Tansel Kolcu yazdı.
Trendyol Süper Ligin 8. haftasında, deplasmanda Adana Demirspor ile karşılaşan Trabzonspor, 29. dakikada Nani’nin ayağından yediği gol ile rakibine 1-0 mağlup olarak, taraftarlar tarafından dönüm noktası olarak belirlenen bir maçtan daha hayal kırıklığı ile ayrılmış oldu.
Bjelica, sezon başında gitmelerini istemesine rağmen, daha sonra ısrarla oynattığı ve etkili olamadıkları için çokca eleştiri alan Bardhi ve Larsen ile oyuna başlarken, Abdülkadir’in olmaması hepimizi şaşırttı. Bütün hafta antremanlara çıkan ve deplasman kadrosunda olmasına rağmen maç kadrosuna alınmayan Abdülkadir için ‘hasta’ açıklamasının bize pek ikna edici gelmediğini söylemeliyim. Son 2-3 hafta direk oynayan ve çok başarılı maçlar çıkaran Mehmet Can’ın yerine Larsen’in tercih edilmesi ve Bardhi’de ısrar edilmesinin yanısıra, son haftaların formsuz ve isteksiz ismi Bakasetas’a gösterilen sabır, bu maçın neden kaybedildiğinin özetini önümüze serer gibiydi.
Mr. Bjelica; Ya Bardhi ve Larsen senin manevi evladın, ya da çok inatçısın diyeceğim ama manevi evladın da olmadıklarına göre, maalesef geriye inatçılığının kaldığını üzülerek söylemek zorundayım. Haftalardır eleştirilen bu iki isme, başarısız olmalarına ve eleştirilmelerine rağmen forma veriyorsan, senin adalet terazinin de doğru tartmadığını üzülerek söylemek zorundayım. Keşke Bardhi ve Larsen için gösterdiğin inatçılığını, takıma yansıtıp mücadele gücü yüksek bir takım ortaya çıkarabilseydin. Maalesef, geçen haftalarda da yazdığım gibi hiç umut yok ve sana “Adios Bjelica” demekten başka elimizden bir şey gelmiyor. Üzgünüm…
Bu arada bu yazdıklarımı anlayamayacağını düşündüğümden, Google’dan, çok sevdiğin İspanyolca’ya çevirip, aşağıya bırakıyorum.
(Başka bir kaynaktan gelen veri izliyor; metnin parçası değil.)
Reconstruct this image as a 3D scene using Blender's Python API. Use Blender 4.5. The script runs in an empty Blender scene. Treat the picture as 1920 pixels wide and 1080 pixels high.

Umarım çeviri hatalarını hoş görürsün…
Señor Bjelica, o Bardhi y Larsen son sus hijos adoptivos, o diría que tiene muchas relaciones, pero lamentablemente, según los detalles de sus hijos adoptivos, debo decir con pesar que el que se queda está en casa. Si estás dando camisetas a estos dos nombres, a pesar de sus fracasos y de su reencuentro, debido a las críticas de las últimas semanas, debo decir con pesar que la balanza no pesa adecuadamente tu justicia. Ojalá las actuaciones de Bardhi y Larsen pudieran reflejarse en el equipo y pudiera surgir un equipo con alto poder de lucha. Desafortunadamente, como escribí en las últimas semanas, no hay esperanza y no hay otra opción para ti que decir "Adiós Bjelica". Estoy triste…
Por cierto, ¿te has dado cuenta que no puedes entender este tema? Lo traduciré a tu español favorito de Google y te lo dejo abajo. Espero que perdones cualquier error de traducción…)
Trabzonspor yönetimini maalesef iki zor karar bekliyor. Birincisi, 8 haftada 4 mağlubiyet almış ve gelecek için umut vermeyen bir hoca ile milli ara avantajını da düşünerek, yolları ayırmak. İkincisi, geçen hafta ceza alma pahasına yapılan sert açıklamaya rağmen, bugün Hakem Kadir Sağlam’ın ve Var Hakemi Özgür Yankaya’nın, Trabzonspor’un 2 penaltı pozisyonunu rahatça harcayabilmeleri. Bugün verilen bu iki karar, yönetime açıkça, “Nefesinizi boşuna tüketmeyin” mesajıdır. Siz de mesajınızı açıktan ve cesurca verebilmelisiniz. Hiç kimse, Trabzonspor’la dalga geçemez ve hafife alamaz. Takım kötü olabilir ama kimse Trabzonspor’un hakkını yiyemez. Türkiye’de artık yabancı hakem konuşulmalı ve Trabzonspor yönetimi de buna önayak olmalıdır.